### Input rows
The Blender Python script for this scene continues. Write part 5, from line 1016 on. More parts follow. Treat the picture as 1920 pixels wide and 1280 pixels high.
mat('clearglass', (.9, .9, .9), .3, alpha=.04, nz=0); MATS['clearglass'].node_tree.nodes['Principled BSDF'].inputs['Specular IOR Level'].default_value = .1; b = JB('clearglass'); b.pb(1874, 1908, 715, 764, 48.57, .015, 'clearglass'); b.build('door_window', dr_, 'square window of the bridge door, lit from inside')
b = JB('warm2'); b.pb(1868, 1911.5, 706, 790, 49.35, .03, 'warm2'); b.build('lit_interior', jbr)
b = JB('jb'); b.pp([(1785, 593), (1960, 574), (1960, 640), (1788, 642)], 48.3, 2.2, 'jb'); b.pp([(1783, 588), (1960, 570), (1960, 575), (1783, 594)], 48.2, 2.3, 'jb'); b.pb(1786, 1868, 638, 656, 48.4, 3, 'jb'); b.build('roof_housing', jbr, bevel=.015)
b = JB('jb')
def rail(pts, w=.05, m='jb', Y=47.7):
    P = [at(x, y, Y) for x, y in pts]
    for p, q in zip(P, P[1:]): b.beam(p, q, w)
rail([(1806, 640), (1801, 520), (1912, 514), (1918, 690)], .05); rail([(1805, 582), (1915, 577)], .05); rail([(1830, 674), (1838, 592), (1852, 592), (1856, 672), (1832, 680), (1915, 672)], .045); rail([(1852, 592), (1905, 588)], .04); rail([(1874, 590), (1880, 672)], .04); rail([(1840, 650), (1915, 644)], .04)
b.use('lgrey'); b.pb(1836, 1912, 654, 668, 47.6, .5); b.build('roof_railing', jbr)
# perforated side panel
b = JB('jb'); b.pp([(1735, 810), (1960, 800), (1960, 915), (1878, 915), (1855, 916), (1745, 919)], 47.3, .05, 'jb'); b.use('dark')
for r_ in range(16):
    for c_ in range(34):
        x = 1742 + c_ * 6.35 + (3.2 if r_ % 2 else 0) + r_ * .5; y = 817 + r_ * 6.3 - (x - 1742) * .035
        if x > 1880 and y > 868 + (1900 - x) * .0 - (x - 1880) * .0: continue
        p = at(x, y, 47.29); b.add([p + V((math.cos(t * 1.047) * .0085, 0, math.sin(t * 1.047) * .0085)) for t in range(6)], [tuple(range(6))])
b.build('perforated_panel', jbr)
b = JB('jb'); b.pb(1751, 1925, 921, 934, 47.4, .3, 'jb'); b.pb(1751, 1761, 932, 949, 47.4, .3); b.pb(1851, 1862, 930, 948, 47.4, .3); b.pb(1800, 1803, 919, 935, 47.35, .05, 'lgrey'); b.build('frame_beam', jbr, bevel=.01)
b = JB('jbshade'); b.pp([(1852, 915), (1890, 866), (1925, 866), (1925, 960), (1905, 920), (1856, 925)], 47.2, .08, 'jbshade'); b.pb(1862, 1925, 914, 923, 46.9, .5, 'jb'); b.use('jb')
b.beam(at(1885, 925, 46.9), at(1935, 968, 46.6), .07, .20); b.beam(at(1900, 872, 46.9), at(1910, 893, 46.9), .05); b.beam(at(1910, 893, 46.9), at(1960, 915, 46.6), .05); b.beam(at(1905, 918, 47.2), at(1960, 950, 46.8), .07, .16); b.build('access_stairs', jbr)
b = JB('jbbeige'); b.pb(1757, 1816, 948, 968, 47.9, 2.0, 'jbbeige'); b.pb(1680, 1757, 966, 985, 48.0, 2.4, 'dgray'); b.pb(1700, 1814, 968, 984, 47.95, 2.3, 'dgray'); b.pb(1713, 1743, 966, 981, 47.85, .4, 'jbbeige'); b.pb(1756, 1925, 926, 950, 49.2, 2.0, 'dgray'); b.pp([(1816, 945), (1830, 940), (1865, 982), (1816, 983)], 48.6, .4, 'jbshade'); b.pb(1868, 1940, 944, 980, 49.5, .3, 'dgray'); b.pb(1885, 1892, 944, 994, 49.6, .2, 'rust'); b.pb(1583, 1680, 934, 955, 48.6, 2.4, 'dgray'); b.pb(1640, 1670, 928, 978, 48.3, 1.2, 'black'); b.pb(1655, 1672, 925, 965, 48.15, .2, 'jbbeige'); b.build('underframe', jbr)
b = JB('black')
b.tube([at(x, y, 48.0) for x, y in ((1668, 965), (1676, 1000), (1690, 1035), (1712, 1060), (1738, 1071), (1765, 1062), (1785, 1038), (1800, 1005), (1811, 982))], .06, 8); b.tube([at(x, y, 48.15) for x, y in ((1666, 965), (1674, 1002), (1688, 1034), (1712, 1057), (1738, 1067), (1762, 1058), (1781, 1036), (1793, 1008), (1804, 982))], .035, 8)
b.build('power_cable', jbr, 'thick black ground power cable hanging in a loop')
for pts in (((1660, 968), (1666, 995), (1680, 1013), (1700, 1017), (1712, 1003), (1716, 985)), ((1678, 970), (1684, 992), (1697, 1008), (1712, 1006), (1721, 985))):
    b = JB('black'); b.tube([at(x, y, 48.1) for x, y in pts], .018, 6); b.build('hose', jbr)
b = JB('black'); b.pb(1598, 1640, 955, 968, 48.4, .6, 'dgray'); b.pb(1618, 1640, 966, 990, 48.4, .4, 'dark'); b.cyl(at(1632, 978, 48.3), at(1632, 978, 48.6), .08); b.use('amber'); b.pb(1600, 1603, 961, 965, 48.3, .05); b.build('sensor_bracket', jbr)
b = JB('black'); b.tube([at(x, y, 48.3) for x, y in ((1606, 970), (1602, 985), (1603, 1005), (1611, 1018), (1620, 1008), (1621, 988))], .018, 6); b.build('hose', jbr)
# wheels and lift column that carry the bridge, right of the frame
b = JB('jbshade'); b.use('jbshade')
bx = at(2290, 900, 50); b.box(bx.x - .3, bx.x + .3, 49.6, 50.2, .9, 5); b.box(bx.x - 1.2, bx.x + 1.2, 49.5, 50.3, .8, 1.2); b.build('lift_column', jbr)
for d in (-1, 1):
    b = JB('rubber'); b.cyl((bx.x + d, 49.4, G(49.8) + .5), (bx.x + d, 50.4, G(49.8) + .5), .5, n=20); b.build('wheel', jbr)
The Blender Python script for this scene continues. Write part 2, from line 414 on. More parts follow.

### Instructions for the task
For the data above, state only how many lines include the word "Write".

### Written solution
2